#### LISTED RECORDS

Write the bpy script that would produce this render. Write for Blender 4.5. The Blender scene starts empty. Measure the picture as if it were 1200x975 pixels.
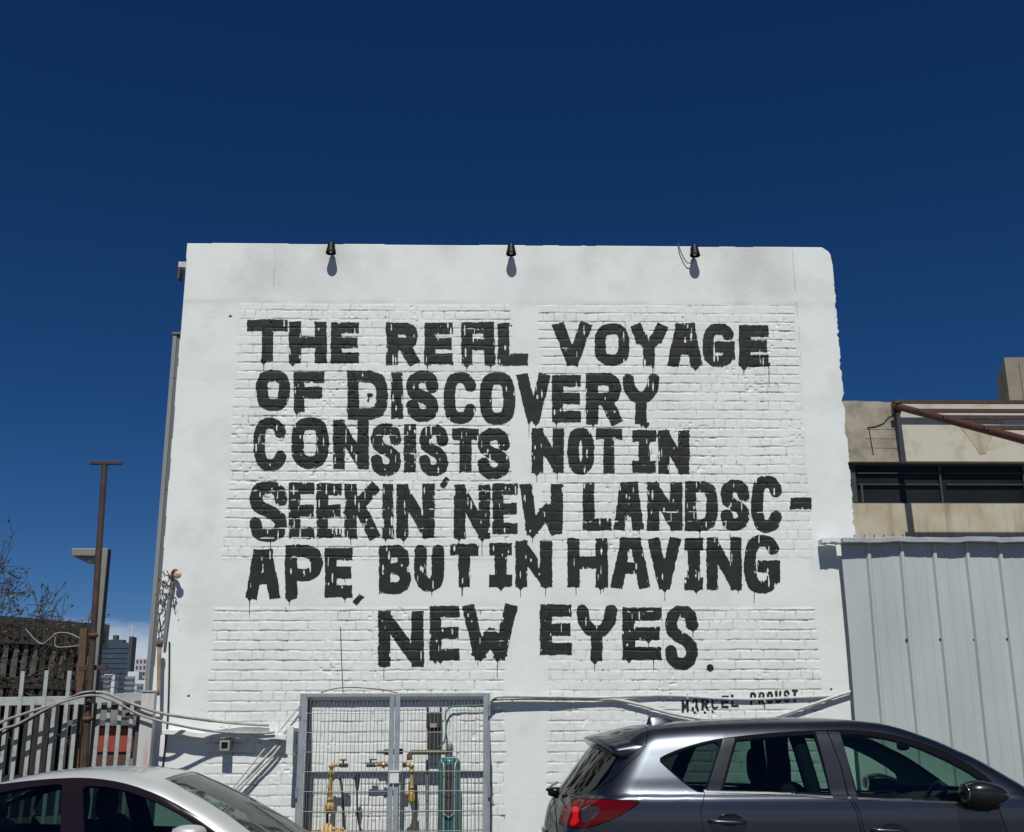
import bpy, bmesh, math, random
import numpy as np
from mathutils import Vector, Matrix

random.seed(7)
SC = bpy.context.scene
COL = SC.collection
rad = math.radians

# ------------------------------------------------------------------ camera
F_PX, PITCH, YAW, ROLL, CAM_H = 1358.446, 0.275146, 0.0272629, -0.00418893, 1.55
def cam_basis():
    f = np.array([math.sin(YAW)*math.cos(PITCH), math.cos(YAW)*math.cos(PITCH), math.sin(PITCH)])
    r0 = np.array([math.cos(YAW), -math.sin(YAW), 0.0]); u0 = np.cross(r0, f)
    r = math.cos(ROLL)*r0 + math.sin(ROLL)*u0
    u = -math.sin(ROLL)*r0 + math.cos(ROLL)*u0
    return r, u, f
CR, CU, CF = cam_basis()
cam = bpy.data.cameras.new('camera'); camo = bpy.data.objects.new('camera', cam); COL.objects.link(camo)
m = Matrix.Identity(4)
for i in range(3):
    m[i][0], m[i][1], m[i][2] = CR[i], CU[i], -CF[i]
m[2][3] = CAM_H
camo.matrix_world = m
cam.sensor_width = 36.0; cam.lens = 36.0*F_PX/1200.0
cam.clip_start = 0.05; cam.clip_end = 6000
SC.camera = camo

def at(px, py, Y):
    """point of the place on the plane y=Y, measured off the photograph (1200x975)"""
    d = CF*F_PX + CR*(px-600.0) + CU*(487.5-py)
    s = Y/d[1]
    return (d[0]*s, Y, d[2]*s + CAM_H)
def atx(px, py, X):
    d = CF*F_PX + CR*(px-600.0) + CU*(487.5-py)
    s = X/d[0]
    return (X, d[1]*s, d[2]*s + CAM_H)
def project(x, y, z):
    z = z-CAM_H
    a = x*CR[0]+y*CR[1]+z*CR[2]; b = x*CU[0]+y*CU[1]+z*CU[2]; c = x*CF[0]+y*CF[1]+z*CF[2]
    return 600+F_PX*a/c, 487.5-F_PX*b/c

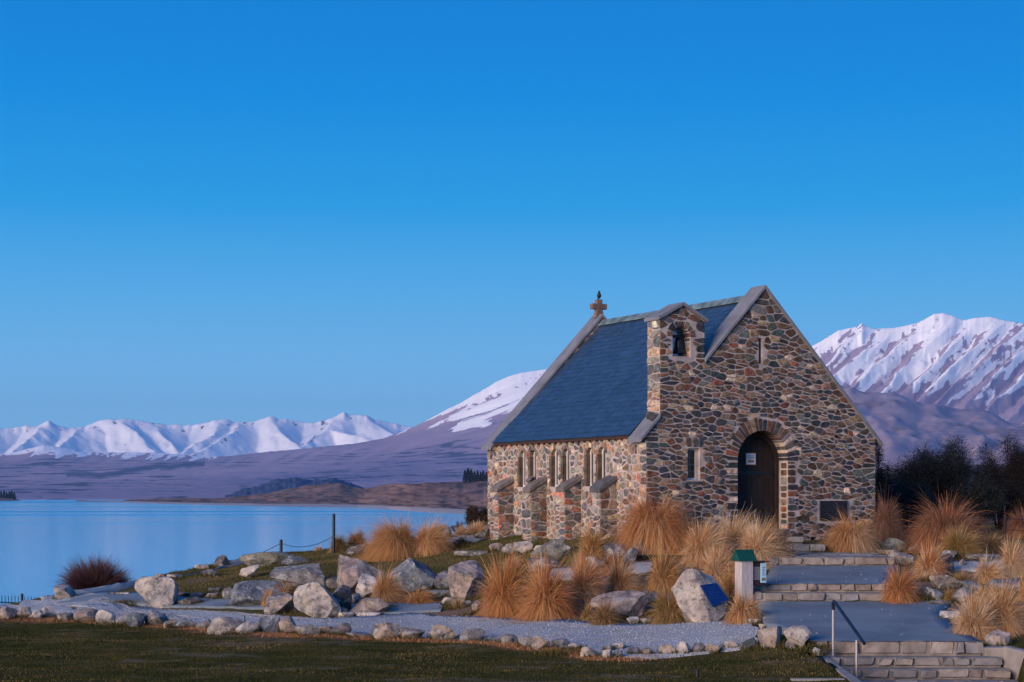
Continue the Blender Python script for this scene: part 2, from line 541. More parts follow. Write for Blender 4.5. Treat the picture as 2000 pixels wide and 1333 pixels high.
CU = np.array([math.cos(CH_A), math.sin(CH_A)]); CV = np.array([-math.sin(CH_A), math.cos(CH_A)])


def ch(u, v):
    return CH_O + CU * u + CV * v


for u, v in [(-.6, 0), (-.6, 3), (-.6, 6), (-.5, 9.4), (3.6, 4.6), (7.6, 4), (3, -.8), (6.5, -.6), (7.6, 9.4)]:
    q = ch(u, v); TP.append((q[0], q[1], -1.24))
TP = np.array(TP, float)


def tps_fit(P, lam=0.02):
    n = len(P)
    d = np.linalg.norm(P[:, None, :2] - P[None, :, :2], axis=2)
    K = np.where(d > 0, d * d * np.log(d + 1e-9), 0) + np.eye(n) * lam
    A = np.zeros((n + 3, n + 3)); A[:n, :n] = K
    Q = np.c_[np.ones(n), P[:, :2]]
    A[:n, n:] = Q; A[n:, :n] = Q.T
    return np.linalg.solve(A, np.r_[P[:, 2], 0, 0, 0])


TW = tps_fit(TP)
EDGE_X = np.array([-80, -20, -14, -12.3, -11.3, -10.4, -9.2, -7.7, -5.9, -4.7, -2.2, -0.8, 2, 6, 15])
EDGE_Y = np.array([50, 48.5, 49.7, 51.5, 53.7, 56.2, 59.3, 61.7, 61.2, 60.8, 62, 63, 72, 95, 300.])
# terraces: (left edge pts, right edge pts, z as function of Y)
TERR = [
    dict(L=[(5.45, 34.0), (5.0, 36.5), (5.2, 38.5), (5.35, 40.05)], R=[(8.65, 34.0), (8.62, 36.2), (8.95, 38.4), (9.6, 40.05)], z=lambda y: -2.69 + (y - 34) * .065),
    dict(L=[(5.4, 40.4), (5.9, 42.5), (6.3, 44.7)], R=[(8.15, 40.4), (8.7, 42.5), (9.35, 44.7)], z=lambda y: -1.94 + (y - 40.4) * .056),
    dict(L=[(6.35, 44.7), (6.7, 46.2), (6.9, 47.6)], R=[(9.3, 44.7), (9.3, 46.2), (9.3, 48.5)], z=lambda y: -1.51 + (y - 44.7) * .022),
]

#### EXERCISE
Every line of the data should be copied as it stands, without the images.

#### FULL SOLUTION
Write the bpy script that would produce this render. Write for Blender 4.5. The Blender scene starts empty. Measure the picture as if it were 1200x975 pixels.
import bpy, bmesh, math, random
import numpy as np
from mathutils import Vector, Matrix

random.seed(7)
SC = bpy.context.scene
COL = SC.collection
rad = math.radians

# ------------------------------------------------------------------ camera
F_PX, PITCH, YAW, ROLL, CAM_H = 1358.446, 0.275146, 0.0272629, -0.00418893, 1.55
def cam_basis():
    f = np.array([math.sin(YAW)*math.cos(PITCH), math.cos(YAW)*math.cos(PITCH), math.sin(PITCH)])
    r0 = np.array([math.cos(YAW), -math.sin(YAW), 0.0]); u0 = np.cross(r0, f)
    r = math.cos(ROLL)*r0 + math.sin(ROLL)*u0
    u = -math.sin(ROLL)*r0 + math.cos(ROLL)*u0
    return r, u, f
CR, CU, CF = cam_basis()
cam = bpy.data.cameras.new('camera'); camo = bpy.data.objects.new('camera', cam); COL.objects.link(camo)
m = Matrix.Identity(4)
for i in range(3):
    m[i][0], m[i][1], m[i][2] = CR[i], CU[i], -CF[i]
m[2][3] = CAM_H
camo.matrix_world = m
cam.sensor_width = 36.0; cam.lens = 36.0*F_PX/1200.0
cam.clip_start = 0.05; cam.clip_end = 6000
SC.camera = camo

def at(px, py, Y):
    """point of the place on the plane y=Y, measured off the photograph (1200x975)"""
    d = CF*F_PX + CR*(px-600.0) + CU*(487.5-py)
    s = Y/d[1]
    return (d[0]*s, Y, d[2]*s + CAM_H)
def atx(px, py, X):
    d = CF*F_PX + CR*(px-600.0) + CU*(487.5-py)
    s = X/d[0]
    return (X, d[1]*s, d[2]*s + CAM_H)
def project(x, y, z):
    z = z-CAM_H
    a = x*CR[0]+y*CR[1]+z*CR[2]; b = x*CU[0]+y*CU[1]+z*CU[2]; c = x*CF[0]+y*CF[1]+z*CF[2]
    return 600+F_PX*a/c, 487.5-F_PX*b/c

Continue the Blender Python script for this scene: part 2, from line 541. More parts follow. Write for Blender 4.5. Treat the picture as 2000 pixels wide and 1333 pixels high.
CU = np.array([math.cos(CH_A), math.sin(CH_A)]); CV = np.array([-math.sin(CH_A), math.cos(CH_A)])


def ch(u, v):
    return CH_O + CU * u + CV * v


for u, v in [(-.6, 0), (-.6, 3), (-.6, 6), (-.5, 9.4), (3.6, 4.6), (7.6, 4), (3, -.8), (6.5, -.6), (7.6, 9.4)]:
    q = ch(u, v); TP.append((q[0], q[1], -1.24))
TP = np.array(TP, float)


def tps_fit(P, lam=0.02):
    n = len(P)
    d = np.linalg.norm(P[:, None, :2] - P[None, :, :2], axis=2)
    K = np.where(d > 0, d * d * np.log(d + 1e-9), 0) + np.eye(n) * lam
    A = np.zeros((n + 3, n + 3)); A[:n, :n] = K
    Q = np.c_[np.ones(n), P[:, :2]]
    A[:n, n:] = Q; A[n:, :n] = Q.T
    return np.linalg.solve(A, np.r_[P[:, 2], 0, 0, 0])


TW = tps_fit(TP)
EDGE_X = np.array([-80, -20, -14, -12.3, -11.3, -10.4, -9.2, -7.7, -5.9, -4.7, -2.2, -0.8, 2, 6, 15])
EDGE_Y = np.array([50, 48.5, 49.7, 51.5, 53.7, 56.2, 59.3, 61.7, 61.2, 60.8, 62, 63, 72, 95, 300.])
# terraces: (left edge pts, right edge pts, z as function of Y)
TERR = [
    dict(L=[(5.45, 34.0), (5.0, 36.5), (5.2, 38.5), (5.35, 40.05)], R=[(8.65, 34.0), (8.62, 36.2), (8.95, 38.4), (9.6, 40.05)], z=lambda y: -2.69 + (y - 34) * .065),
    dict(L=[(5.4, 40.4), (5.9, 42.5), (6.3, 44.7)], R=[(8.15, 40.4), (8.7, 42.5), (9.35, 44.7)], z=lambda y: -1.94 + (y - 40.4) * .056),
    dict(L=[(6.35, 44.7), (6.7, 46.2), (6.9, 47.6)], R=[(9.3, 44.7), (9.3, 46.2), (9.3, 48.5)], z=lambda y: -1.51 + (y - 44.7) * .022),
]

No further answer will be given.